Where you may run into a problem in C with bit endianness is if you ever use a bit field. This is a rarely used (for this reason and a few others) "feature" of C that allows you to tell the compiler how many bits a member of a struct will use.
struct thing {
unsigned y:1; // y will be one bit and can have the values 0 and 1
signed z:1; // z can only have the values 0 and -1
unsigned a:2; // a can be 0, 1, 2, or 3
unsigned b:4; // b is just here to take up the rest of the a byte
};
In this the bit endianness is compiler dependant. Should y be the most or least significant bit in a thing? Who knows? If you care about the bit ordering (describing things like the layout of a IPv4 packet header, control registers of device, or just a storage formate in a file) then you probably don't want to worry about some different compiler doing this the wrong way. Also, compilers aren't always as smart about how they work with bit fields as one would hope.
This line here:
temp = *( (bool*)ptr + i );
... when you do pointer arithmetic like this, the compiler moves the pointer on by the number you added times the sizeof the thing you are pointing to. Because you are casting your void* to a bool*, the compiler will be moving the pointer along by the size of one "bool", which is probably just an int under the covers, so you'll be printing out memory from further along than you thought.

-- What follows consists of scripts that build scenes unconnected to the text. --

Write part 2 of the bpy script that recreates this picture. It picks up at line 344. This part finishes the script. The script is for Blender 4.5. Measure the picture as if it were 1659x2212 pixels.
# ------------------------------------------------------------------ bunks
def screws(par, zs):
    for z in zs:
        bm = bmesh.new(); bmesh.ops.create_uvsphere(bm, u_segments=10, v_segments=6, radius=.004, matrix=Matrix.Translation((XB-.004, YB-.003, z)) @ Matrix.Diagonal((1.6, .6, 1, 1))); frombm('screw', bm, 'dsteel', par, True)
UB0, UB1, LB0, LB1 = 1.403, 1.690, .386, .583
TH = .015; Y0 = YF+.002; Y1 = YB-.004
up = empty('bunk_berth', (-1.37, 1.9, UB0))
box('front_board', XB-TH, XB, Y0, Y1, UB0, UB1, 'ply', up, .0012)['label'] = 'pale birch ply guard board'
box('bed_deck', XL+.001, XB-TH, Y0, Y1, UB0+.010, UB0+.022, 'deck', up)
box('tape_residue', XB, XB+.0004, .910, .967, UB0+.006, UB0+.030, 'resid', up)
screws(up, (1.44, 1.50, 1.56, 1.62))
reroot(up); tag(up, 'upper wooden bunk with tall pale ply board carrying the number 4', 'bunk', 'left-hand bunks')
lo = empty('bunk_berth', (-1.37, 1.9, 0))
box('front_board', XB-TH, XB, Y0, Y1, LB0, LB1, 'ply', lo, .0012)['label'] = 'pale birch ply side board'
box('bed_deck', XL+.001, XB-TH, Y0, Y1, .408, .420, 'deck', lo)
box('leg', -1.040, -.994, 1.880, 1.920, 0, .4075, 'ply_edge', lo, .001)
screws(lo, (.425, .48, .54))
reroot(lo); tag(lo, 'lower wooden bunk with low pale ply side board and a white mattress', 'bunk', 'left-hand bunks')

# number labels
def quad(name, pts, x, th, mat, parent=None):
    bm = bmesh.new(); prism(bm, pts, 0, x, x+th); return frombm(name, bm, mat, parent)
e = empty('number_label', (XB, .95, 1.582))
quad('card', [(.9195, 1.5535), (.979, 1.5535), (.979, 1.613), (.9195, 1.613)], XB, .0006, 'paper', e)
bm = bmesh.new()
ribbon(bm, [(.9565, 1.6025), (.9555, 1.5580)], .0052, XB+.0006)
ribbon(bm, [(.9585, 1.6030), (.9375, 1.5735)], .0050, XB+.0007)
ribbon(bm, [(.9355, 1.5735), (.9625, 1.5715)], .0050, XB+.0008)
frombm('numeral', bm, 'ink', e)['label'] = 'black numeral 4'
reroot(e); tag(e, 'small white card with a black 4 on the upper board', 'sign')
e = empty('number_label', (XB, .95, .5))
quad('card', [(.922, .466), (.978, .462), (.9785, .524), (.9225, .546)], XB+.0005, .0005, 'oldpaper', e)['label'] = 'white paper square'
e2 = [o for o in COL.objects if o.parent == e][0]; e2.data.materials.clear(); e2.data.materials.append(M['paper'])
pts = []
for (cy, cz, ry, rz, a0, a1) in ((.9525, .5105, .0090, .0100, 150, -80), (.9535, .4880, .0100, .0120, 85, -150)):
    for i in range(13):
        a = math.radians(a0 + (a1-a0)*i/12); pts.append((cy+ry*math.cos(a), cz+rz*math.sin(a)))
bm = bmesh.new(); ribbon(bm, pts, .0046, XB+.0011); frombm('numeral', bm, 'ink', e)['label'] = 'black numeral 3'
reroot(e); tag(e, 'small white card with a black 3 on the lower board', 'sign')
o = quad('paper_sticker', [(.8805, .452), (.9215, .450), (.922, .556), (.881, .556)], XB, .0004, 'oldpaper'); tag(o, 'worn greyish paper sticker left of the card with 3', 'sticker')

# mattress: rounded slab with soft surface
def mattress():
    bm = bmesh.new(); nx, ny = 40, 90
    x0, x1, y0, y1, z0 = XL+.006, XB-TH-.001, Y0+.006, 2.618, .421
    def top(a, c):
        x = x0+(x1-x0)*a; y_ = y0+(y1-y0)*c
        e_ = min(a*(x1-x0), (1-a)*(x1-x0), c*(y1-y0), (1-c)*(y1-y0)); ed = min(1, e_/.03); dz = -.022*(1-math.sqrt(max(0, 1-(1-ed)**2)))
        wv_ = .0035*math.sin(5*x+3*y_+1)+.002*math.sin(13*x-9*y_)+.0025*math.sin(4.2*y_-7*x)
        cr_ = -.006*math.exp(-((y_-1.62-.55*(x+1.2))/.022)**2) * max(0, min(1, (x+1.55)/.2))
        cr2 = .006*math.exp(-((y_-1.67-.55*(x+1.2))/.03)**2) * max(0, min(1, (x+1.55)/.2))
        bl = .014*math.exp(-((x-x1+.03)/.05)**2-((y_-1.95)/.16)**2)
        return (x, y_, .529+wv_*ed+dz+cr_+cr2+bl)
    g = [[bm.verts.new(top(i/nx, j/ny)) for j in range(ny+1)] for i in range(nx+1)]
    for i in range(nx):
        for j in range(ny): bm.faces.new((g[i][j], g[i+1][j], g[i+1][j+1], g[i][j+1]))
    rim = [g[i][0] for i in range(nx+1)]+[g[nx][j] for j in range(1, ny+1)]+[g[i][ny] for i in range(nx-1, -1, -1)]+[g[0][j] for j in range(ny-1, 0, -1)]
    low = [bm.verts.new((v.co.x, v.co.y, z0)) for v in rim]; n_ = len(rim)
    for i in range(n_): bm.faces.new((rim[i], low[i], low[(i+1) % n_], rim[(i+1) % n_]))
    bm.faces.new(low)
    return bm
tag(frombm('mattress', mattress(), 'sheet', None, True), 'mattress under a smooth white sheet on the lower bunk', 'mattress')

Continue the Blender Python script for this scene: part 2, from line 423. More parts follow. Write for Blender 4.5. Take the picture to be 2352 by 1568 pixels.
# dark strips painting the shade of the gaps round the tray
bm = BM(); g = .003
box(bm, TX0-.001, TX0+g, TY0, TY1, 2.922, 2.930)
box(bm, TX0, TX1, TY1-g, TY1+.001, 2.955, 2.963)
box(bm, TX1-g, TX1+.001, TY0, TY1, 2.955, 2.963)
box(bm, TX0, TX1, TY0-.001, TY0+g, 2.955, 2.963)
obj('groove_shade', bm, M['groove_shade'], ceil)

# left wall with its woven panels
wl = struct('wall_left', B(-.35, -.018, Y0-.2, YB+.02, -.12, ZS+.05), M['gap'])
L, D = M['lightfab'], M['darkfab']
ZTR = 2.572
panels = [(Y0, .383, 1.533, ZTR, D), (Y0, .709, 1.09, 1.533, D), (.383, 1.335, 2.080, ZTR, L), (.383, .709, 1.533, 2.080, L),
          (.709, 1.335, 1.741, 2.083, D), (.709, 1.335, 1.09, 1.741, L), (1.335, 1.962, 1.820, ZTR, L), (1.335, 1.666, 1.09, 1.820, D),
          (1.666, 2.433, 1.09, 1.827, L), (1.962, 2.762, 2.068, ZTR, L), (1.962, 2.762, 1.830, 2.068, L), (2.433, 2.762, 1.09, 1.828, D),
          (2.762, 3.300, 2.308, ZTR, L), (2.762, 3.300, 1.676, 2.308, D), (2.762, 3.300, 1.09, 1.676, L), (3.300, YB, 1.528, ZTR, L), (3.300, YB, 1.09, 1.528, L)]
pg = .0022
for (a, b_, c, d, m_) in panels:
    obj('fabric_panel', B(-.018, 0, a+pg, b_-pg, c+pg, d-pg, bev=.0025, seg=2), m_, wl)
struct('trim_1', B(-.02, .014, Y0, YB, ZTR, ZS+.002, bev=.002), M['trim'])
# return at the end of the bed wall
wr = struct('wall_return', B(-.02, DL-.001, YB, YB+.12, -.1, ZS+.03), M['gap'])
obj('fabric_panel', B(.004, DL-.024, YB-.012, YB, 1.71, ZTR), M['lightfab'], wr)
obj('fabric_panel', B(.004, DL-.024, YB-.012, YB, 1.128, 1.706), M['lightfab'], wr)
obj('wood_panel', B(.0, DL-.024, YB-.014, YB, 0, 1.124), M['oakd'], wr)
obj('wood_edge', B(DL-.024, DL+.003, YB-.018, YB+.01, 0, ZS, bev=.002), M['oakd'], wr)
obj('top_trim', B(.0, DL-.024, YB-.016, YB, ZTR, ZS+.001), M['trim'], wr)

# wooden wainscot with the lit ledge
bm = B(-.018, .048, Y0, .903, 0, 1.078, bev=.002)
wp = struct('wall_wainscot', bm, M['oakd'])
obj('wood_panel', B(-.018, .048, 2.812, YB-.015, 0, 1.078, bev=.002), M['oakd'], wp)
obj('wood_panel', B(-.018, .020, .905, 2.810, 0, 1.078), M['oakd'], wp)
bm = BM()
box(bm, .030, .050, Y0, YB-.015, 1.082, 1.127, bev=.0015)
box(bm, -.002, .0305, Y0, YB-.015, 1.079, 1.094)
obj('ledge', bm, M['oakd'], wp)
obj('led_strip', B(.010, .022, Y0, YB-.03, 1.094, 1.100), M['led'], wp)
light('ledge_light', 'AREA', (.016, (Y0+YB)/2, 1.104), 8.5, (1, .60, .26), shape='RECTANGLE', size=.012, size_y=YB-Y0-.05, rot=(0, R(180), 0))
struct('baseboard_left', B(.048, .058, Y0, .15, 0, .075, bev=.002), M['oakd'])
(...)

You can't address the individual bits in a byte, so it's almost meaningless to ask which way round they are stored. (Your machine can store them whichever way it wants and you won't be able to tell). The only time you might care about it is when you come to actually spit bits out over a physical interface like I2C or RS232 or similar, where you have to actually spit the bits out one-by-one. Even then, though, the protocol would define which order to spit the bits out in, and the device driver code would have to translate between "an int with value 0xAABBCCDD" and "a bit sequence 11100011... [whatever] in protocol order".